93. John Cale
Performers (55 votes)
1942 –
Musical innovator and founder member of The Velvet Underground
John Cale is a musician of unusual talent. Classically trained, he was a youthful ally of avant-garde composers John Cage and LaMonte Young. He went on to form a songwriting partnership with Lou Reed that has influenced the way bands write music to this day. His work as a producer in the early ‘seventies directly inspired the punk rock revolution that came a few years later.
Very few rock musicians indeed are renowned for their expertise on the viola. Fewer still are born and bred in the Amman Valley. It might appear an unlikely leap from Garnant to uptown Manhattan, but Cale found himself a central figure in pop artist Andy Warhol’s Factory, a hotbed of music, art and fashion in New York, during the mid 1960s.
It all came about courtesy of a scholarship to the Boston University Orchestra"s Tanglewood summer school followed by chance meeting with Lou Reed, with whom he formed The Velvet Underground.
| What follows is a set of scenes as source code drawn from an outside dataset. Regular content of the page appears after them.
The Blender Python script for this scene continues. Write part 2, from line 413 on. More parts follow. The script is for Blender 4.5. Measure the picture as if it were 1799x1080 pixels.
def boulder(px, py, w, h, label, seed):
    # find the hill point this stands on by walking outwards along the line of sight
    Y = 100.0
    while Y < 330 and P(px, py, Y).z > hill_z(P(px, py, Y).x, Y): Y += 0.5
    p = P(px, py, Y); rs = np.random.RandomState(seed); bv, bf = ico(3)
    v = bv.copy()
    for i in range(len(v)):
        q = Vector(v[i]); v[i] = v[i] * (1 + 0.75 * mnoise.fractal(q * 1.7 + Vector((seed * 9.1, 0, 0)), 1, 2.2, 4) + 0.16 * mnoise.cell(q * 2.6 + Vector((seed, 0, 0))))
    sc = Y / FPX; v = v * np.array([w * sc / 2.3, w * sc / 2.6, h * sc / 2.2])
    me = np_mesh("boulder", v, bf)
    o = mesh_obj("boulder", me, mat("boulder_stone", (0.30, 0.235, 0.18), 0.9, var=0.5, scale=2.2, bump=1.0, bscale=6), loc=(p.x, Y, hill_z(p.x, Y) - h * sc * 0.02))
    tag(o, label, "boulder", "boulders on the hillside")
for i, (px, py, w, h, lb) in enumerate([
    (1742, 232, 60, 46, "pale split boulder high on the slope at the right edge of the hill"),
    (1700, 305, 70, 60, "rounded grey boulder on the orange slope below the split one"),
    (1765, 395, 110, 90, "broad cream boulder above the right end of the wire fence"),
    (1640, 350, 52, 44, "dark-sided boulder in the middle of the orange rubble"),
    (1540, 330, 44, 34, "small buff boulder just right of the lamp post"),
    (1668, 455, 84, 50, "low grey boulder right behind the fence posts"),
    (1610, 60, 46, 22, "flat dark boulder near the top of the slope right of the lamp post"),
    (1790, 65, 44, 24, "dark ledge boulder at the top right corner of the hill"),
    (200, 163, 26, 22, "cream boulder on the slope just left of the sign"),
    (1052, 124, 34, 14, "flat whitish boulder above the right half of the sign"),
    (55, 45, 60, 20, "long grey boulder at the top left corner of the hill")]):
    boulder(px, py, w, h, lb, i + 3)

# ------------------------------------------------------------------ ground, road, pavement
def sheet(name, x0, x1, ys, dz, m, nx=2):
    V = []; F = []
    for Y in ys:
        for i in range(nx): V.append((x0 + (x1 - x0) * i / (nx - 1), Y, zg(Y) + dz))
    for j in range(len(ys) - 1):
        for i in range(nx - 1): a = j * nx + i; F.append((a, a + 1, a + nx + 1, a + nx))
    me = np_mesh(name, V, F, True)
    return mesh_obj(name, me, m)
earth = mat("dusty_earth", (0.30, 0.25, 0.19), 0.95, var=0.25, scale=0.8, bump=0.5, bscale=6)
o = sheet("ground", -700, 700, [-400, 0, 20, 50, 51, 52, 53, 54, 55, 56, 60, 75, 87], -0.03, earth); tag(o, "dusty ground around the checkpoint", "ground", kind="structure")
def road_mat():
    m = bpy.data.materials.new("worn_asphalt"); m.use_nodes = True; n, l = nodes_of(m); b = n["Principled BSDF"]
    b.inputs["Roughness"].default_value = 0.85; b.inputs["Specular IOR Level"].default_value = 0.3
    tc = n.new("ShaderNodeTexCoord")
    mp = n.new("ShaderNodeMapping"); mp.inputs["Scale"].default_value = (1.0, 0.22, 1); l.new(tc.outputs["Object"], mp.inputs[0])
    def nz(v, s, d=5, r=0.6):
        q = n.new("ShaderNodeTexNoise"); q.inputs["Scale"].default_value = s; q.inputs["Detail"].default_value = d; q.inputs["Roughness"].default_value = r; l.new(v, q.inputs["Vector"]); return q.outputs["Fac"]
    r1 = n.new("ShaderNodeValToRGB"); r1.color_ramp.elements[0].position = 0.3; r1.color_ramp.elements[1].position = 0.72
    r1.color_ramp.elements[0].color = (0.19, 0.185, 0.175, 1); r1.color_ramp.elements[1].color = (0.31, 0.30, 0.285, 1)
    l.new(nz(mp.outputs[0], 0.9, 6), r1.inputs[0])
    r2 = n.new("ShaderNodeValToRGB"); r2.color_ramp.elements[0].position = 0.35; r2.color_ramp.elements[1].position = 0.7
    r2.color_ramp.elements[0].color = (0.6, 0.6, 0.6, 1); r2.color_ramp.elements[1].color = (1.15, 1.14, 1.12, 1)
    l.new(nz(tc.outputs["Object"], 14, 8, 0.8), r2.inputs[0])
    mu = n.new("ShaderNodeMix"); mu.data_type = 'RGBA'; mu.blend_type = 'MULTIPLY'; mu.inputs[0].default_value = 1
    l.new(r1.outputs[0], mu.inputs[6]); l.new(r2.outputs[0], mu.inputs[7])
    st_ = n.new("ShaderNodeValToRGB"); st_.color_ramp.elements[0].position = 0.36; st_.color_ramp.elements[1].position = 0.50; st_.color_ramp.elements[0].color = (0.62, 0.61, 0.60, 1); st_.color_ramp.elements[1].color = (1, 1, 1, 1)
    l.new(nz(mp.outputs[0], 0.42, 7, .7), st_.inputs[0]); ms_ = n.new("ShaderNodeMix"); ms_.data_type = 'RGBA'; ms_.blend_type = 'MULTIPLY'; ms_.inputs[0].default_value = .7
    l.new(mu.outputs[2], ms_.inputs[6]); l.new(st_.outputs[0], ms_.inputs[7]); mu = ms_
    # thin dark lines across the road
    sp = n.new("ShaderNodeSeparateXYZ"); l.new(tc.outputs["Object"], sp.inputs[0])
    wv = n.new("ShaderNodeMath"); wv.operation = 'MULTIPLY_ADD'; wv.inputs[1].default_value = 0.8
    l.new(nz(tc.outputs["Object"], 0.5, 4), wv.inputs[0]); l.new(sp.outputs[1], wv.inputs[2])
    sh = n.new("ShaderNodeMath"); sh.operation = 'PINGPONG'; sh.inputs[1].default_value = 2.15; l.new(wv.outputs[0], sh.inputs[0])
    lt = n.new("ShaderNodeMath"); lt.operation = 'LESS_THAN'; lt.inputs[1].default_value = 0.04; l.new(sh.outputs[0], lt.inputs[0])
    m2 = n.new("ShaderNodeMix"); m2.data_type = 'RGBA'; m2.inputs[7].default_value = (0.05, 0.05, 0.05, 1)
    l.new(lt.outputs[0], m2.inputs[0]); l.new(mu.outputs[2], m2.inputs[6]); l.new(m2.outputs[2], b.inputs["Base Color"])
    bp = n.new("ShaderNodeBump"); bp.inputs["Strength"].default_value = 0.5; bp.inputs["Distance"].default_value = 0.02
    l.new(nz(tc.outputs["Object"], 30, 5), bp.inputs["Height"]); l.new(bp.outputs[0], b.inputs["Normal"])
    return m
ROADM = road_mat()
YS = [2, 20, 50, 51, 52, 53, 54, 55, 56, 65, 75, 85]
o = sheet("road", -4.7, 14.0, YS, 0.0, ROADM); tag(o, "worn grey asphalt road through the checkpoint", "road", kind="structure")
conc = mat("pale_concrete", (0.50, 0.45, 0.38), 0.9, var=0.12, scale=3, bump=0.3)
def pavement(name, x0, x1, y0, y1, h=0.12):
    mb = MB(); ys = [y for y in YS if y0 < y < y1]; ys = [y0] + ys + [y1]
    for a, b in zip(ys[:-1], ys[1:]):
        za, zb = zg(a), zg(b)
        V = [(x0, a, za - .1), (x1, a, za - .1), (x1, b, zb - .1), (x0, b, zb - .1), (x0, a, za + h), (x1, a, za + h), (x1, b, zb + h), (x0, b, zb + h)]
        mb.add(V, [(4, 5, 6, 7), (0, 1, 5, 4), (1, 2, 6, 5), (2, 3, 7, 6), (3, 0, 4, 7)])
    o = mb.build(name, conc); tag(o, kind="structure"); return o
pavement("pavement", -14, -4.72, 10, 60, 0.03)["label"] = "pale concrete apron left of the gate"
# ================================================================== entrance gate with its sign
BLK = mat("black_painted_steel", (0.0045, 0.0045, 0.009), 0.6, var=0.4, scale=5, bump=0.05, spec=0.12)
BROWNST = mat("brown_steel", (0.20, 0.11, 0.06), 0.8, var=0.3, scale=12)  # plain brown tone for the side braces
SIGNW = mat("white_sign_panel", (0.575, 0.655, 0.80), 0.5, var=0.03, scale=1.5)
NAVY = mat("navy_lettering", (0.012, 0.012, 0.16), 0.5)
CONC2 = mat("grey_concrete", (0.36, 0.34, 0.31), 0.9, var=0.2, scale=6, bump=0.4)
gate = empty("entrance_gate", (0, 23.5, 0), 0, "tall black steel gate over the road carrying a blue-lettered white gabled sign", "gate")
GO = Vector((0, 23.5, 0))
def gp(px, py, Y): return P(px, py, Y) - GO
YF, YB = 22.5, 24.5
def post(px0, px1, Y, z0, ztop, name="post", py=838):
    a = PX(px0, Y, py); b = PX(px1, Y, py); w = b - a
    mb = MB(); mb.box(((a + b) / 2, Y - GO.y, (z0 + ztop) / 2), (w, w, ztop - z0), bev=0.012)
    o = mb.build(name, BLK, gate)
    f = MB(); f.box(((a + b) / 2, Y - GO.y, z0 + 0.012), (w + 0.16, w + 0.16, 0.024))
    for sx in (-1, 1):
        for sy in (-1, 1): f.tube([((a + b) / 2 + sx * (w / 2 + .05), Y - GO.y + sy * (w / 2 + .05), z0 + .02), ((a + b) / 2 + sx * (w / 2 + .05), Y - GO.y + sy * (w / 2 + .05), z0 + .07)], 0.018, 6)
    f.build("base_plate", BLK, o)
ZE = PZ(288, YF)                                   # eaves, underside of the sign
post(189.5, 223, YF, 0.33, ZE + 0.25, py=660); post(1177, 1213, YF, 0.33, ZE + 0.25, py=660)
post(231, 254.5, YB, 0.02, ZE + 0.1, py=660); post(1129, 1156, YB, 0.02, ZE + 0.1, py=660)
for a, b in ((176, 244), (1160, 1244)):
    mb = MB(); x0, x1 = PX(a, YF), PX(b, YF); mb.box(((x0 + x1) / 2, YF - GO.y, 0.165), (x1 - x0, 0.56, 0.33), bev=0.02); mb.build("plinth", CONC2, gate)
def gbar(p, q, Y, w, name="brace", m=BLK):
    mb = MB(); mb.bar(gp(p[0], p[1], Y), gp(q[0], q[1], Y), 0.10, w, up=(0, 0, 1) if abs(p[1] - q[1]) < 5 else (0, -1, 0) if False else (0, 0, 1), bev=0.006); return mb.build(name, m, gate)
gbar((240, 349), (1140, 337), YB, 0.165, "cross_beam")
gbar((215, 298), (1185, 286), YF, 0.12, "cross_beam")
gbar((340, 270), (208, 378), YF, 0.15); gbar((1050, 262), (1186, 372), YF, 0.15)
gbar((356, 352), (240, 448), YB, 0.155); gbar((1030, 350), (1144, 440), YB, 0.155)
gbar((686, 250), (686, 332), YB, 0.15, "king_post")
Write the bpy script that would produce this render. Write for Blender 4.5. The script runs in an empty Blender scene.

“I needed to be with someone who was a songwriter,” Cale recalls, “someone with the ability to write words. I had no idea how to do it. I was a pretty serious classical musician… To find somebody who happened to have all that, and a bent for improvisation was a bolt out of the blue.”
Although fractious and short-lived, Cale’s relationship with Reed shaped his approach to making music. His solo career has been a series of collaborations, both as performer and producer. The feature film, Beautiful Mistake, for example, saw him teaming up with many of Wales’ leading contemporary musicians in 2000 including James Dean Bradfield, Catatonia and the Super Furry Animals
Unusually, his critical credibility has remained intact throughout his career. Unlike John Lennon or Brian Wilson, Cale has been unable to write or perform within the commercial arena. As he freely admits, he has no alternative but to be alternative.